Bedenindeki penceresi (gönlü) cehenneme açılan insan ise yukarda zikrettiğimiz insanın zıddıdır. Bu tür insan da, kendi içinde her zaman korku, gam, kasvet, ölüm, bedbahtlık ve karanlıklar görür ki, bunların hepsi cehennemin ona görünen eserleridir. Bu hal, onun için “İşte senin lâyığın budur; sonunda gideceğin yer burası olacaktır” demektir. O da içindeki bu karanlık ve hüsrandan kaçmak için, kendi çirkin âleminden çıkıp dünya âlemine girer. Çimenlikler, güzeller, dostlar, yeme-içme, musıki ve diğer dünyalık güzelliklere dalar; içindeki çirkinliği unutmak için, bunlarla kendisini oyalar. Dünya lezzetlerinden, nimetlerinden daha çok faydalanmak için kendisini böyle hayali ve yabancı şeylerle oyalar. Ama bu iki insanın dünyaya meyli arasında çok, ama çok fark vardır.
Sonuç:
İç yüzü çirkin olan cehennemlikler, eğer içindeki çirkinliklere bakıp ağlar ve “Ey Allah"ım, sen her şeye kâdirsin, şeytanı melek, meleği şeytan yaparsın. Bana, yani şu çirkin şeytana, merhamet et, bu çirkinliği benden uzaklaştır.” diye yalvarırlar ve hayırlı işler yaparlarsa Yüce Allah"ın rahmet denizi coşar, onların elinden tutar ve bulunduğu kötü durumu iyi bir duruma çevirir.
***
Ey gönlüm, senden bıkar mıyım sanırsın?
Senden başkasına yâr olur muyum sanırsın?
Hayır hayır!
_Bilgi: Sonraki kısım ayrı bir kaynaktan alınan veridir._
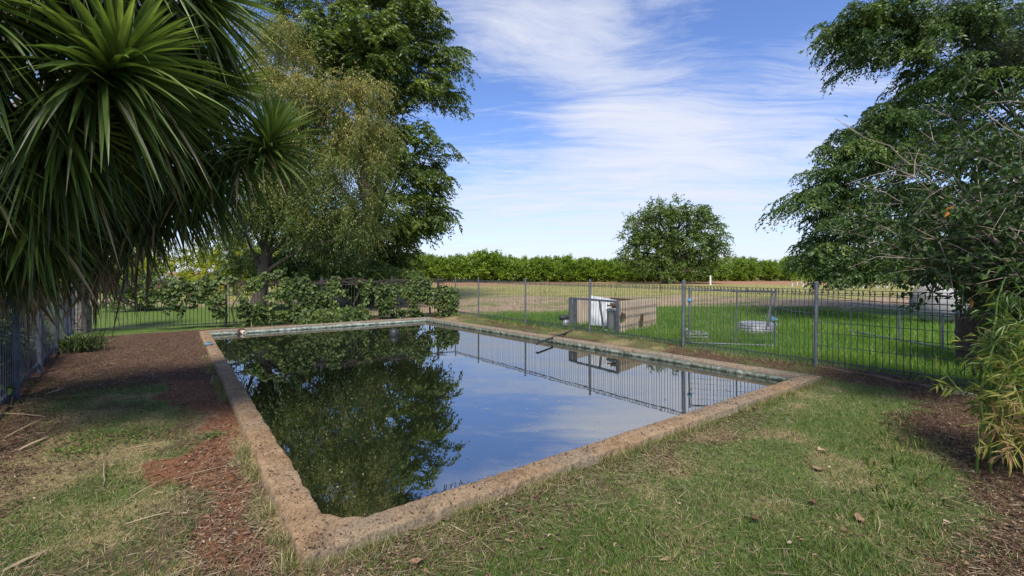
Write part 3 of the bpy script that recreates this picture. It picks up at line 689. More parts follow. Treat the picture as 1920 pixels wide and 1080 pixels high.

Senin vuslat bağında güller görürken,
Öyle bir dikene seni kaptırır mıyım sanırsın?
(Mevlâna, Rubai no: 1498)
***
Vuslata erdinse, cennet de budur bahçe de
Ayrı kaldınsa cehennem de budur ateş de
Güllerin yeri elbette cennettir
Dikenlerin yeri ise ta cehennemin dibi...
(Mevlâna, Rubai no: 315 ve 1081)
***
Bağa girdiğin zaman dikenlik tarafına gitme!
Gülden, yaseminden, başkasıyla düşüp kalkma!
Dalgınlıkla gözün bir güle takılıp kalsa da;
Sevgiliyi unutup gülle oyalanma!
(Mevlâna, Rubai no: 1199 ve 1461)
* Bu yazı Mevlâna"nın oğlu Sultan Veled"in “Maârif” adlı eserinin Meliha Ü. Anbarcıoğlu tarafından yapılan çevirisinden; sadeleştirilmek ve Mevlâna"nın rubaileri eklenmek suretiyle hazırlanmıştır.